Mkhwebane has ‘no legal basis’ to make parly publish CR17 donors – Tsenoli

Parliamentary speaker Thandi Modise will join President Cyril Ramaphosa in his efforts to have the remedial action in the public protector's report overturned.


Public Protector Busisiwe Mkhwebane appears to have made a new enemy after calling on the speaker of the national assembly to demand that President Ramaphosa reveals all the donors of his CR17 campaign for the ANC presidency, a request deputy speaker Lechesa Tsenoli said had “no legal basis”.

Tsenoli was acting speaker at the time of Mkhwebane’s request, filing court papers in response which side with the president in calling on Mkhwebane’s remedial actions aimed at the president to be overturned.

Mkhwebane also called on parliament’s speaker to refer the president to the joint committee on ethics and members’ interests over her report on the CR17 campaign’s finding that the he was allegedly dishonest in parliament when he responded to a question on a donation to his campaign by Bosasa.

“I do not have the power to demand publication of the donations received by” Ramaphosa, Tsenoli said.

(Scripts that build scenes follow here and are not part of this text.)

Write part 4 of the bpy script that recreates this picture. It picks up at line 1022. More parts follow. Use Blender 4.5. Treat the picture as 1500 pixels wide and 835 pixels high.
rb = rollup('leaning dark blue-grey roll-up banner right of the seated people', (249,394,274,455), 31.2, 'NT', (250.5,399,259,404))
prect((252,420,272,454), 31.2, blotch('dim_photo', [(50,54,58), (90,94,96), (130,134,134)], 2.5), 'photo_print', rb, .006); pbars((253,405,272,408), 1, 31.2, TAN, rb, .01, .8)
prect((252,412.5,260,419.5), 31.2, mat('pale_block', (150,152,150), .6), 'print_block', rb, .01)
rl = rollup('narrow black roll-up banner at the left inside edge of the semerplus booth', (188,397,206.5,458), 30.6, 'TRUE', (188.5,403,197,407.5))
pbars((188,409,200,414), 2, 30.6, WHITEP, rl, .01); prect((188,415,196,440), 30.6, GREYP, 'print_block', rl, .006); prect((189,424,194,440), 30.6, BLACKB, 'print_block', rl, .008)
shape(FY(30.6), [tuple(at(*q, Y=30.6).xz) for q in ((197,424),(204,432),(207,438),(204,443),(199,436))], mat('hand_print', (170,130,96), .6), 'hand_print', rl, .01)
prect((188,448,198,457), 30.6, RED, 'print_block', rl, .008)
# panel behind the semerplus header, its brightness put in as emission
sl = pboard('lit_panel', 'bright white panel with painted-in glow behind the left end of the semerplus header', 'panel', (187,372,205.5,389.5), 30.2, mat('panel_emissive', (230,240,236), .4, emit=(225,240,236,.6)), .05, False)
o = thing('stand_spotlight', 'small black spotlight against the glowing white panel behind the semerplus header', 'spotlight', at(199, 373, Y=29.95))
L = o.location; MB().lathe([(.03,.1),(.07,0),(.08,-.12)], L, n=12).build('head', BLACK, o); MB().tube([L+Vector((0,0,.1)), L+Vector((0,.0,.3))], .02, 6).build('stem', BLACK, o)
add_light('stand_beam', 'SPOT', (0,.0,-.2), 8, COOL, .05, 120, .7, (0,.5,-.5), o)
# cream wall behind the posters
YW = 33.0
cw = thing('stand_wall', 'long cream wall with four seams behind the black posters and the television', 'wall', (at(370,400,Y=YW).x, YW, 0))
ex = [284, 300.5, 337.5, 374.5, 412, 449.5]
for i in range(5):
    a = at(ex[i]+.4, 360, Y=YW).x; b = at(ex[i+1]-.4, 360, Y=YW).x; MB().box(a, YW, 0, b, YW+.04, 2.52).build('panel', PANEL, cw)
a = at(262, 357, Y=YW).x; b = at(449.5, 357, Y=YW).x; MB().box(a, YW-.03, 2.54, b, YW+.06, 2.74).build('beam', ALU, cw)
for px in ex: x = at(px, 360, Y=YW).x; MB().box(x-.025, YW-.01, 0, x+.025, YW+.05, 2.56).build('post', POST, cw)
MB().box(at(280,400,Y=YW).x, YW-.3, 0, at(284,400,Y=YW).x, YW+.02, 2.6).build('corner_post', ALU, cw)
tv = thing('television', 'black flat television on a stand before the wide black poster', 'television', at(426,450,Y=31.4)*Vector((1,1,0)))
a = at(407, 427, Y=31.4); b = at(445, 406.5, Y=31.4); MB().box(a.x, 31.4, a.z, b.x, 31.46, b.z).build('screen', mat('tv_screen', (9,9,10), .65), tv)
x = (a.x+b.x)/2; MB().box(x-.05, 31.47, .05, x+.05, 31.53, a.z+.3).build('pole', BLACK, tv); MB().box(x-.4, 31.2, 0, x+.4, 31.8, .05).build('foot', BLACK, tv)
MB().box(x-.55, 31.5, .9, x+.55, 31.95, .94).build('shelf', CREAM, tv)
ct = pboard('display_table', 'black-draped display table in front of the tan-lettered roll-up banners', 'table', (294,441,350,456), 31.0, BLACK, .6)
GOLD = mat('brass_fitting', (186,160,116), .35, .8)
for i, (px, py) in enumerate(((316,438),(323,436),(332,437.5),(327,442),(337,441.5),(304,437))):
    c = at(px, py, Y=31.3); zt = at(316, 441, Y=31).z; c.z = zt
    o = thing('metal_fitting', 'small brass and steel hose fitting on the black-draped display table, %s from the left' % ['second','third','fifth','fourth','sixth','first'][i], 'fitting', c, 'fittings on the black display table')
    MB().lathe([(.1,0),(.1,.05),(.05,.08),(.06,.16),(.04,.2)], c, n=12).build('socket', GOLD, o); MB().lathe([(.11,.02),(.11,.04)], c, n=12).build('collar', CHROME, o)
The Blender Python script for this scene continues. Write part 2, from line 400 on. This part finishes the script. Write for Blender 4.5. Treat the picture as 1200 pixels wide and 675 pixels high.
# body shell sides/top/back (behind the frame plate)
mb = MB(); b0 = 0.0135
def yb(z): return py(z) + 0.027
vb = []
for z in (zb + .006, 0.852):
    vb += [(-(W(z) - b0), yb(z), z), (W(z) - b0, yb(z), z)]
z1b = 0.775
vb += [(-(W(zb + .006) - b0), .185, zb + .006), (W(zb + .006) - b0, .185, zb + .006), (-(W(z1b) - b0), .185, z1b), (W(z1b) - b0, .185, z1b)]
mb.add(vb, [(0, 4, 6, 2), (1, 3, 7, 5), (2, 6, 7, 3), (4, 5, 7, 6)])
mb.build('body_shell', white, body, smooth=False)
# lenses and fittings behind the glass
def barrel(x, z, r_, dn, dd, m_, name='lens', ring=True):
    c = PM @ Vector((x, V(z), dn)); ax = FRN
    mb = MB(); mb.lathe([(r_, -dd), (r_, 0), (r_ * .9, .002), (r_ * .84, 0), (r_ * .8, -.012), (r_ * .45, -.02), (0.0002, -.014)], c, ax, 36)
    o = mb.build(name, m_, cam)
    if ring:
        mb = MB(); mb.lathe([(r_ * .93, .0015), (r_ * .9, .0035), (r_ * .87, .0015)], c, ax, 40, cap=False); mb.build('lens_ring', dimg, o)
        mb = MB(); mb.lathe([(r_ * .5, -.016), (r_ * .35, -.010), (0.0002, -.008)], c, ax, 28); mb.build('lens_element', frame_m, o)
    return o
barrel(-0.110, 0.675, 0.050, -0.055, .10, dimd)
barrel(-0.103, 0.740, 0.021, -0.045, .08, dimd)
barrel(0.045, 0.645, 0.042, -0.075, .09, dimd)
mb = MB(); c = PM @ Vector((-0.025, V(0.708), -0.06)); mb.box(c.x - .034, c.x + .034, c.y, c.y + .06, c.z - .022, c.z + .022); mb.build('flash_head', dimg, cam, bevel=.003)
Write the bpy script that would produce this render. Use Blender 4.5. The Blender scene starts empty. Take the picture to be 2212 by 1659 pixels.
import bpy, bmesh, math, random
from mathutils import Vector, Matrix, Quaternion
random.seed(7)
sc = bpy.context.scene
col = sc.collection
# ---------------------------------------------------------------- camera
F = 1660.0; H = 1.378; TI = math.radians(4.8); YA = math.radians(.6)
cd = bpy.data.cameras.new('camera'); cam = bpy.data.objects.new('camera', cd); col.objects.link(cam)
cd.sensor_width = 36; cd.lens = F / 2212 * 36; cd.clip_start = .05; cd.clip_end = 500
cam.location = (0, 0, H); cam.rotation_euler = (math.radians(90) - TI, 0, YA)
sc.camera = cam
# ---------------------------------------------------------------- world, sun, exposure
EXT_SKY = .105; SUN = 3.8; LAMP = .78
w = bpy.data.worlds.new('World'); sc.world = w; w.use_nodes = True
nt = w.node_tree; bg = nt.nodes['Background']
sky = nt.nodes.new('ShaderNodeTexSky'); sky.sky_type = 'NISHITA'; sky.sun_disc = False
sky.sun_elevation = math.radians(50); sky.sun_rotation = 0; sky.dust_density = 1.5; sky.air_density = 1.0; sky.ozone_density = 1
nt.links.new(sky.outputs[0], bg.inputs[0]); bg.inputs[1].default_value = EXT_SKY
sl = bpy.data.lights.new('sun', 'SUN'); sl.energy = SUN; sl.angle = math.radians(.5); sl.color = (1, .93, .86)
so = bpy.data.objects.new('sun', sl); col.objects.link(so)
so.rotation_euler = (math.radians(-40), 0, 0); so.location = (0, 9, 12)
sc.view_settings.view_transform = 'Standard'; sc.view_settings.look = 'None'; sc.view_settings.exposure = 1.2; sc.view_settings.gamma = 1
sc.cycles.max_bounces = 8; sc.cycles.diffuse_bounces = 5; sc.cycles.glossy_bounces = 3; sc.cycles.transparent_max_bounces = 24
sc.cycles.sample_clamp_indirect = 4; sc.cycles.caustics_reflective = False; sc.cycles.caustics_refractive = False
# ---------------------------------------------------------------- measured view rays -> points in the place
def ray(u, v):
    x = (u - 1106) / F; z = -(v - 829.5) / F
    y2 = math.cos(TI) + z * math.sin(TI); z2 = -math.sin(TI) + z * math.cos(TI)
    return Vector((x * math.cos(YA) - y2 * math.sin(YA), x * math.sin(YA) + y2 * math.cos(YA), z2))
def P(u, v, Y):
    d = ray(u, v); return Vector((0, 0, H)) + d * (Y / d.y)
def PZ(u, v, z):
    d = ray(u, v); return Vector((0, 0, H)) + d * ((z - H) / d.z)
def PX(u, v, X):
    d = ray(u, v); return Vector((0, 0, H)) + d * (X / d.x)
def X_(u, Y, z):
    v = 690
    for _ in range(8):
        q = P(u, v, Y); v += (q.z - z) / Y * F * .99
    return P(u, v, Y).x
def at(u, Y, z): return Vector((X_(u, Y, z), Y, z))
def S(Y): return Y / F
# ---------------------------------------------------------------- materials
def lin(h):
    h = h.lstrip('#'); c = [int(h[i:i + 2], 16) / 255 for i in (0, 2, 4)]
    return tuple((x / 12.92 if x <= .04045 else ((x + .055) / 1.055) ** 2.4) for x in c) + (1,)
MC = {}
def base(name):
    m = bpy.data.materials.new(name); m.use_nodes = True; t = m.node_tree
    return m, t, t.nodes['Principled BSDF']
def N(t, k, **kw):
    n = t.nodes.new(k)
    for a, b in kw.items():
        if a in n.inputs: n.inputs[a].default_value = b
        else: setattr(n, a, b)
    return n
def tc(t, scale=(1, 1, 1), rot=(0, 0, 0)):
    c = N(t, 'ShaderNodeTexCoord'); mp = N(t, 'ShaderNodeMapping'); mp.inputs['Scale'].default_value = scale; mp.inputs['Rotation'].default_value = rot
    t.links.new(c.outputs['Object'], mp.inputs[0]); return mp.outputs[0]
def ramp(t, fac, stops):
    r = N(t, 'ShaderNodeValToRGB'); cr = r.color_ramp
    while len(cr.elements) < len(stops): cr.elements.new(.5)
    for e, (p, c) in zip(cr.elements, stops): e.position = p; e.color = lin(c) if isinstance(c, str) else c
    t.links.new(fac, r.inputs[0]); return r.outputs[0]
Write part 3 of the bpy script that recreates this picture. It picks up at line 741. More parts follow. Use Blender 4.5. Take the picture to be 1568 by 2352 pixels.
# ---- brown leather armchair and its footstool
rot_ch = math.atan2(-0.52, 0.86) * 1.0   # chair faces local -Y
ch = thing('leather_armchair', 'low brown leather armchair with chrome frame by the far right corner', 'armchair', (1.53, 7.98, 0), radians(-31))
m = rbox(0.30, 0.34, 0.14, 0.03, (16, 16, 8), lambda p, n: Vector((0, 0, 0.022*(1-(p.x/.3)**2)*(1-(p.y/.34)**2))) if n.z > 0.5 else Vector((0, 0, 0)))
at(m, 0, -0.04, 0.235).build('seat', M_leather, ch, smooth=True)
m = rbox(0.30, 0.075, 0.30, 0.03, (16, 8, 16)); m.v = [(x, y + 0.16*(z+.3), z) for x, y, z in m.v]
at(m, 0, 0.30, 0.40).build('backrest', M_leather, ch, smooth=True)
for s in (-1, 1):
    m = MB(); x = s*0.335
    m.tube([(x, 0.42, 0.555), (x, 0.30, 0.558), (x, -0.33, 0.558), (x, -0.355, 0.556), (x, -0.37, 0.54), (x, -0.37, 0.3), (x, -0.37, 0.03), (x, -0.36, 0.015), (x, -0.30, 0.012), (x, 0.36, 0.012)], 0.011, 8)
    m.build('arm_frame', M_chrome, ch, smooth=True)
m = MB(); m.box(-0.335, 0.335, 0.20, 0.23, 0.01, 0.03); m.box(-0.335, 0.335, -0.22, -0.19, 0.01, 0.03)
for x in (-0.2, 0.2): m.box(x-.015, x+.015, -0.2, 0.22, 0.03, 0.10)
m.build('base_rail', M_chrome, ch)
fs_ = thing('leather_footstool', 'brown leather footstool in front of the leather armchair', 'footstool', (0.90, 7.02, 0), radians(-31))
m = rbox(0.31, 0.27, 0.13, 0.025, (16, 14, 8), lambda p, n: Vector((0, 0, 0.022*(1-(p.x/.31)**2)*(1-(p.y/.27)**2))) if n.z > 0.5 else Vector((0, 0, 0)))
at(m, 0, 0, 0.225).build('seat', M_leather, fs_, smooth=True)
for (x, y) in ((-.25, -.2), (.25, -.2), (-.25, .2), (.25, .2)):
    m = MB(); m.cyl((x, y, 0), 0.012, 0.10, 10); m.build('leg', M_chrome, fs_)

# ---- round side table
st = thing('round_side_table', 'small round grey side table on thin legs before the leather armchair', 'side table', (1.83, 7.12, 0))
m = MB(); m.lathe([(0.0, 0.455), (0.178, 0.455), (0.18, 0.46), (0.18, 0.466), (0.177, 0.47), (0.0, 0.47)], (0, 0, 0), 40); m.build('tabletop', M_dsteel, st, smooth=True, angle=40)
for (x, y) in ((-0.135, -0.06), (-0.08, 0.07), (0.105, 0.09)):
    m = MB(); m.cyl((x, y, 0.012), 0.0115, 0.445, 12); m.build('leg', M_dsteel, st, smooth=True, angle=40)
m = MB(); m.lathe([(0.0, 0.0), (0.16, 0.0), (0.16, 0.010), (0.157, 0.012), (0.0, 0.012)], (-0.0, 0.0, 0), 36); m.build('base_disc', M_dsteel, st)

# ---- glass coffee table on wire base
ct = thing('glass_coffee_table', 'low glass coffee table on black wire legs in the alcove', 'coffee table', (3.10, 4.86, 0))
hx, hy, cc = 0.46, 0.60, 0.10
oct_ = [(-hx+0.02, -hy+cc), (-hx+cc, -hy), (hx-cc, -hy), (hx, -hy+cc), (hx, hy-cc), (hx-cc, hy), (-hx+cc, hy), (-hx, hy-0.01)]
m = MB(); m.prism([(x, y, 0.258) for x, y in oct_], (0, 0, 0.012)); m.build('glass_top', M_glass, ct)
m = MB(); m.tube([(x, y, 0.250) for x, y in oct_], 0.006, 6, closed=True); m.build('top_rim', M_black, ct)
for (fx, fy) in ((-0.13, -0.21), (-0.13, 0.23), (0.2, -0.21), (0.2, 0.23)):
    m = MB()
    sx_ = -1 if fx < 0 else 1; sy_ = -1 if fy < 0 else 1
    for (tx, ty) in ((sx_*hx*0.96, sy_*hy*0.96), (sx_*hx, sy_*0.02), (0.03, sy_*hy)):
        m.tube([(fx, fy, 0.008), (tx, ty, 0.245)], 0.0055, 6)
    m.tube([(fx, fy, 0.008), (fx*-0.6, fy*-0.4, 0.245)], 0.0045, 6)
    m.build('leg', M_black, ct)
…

READ MORE: Ramaphosa calls on Mkhwebane to explain where she got his CR17 emails

In addition, he feels Mkhwebane’s findings in her report – which also implicated the president in alleged money laundering –  is overreaching in terms of her own powers.

On February 4 and 5, Ramaphosa will argue for the dismissal of the report’s remedial action at the high court in Pretoria.

Parliamentary speaker Thandi Modise and National Prosecuting Authority (NPA) boss Shamila Batohi have joined his case.

In Modise’s case, this is because of the remedial action Mkhwebane called on the parliamentary speaker to enact, and Batohi joins because as part of her remedial action, Mkhwebane also called on Batohi to “take note” of her report and “conduct further investigation into the prima facie evidence of money laundering as uncovered during my investigation”.

This prompted Batohi to ask Mkhwebane whether there had been a “misunderstanding” about the “independent mandates about our respective offices”.

READ MORE: Mkhwebane suspects Ramaphosa of money laundering

The court face-off comes as Mkhwebane faces a potential parliamentary inquiry into her fitness to hold office.

The Democratic Alliance has called for this on multiple occasions, due to the various adverse findings made against Mkhwebane in court, including the scathing judgments which accompanied the overturning of her reports on Absa/Bankcorp, the Estina dairy farm.

Her appeal of the dismissal of the Absa/Bankcorp report led to the Constitutional Court finding that the public protector was dishonest, acted in bad faith, and fell “egregiously short of what is required” of her office.

If she loses against Ramaphosa in early February, this will likely escalate attempts to remove her through the inquiry.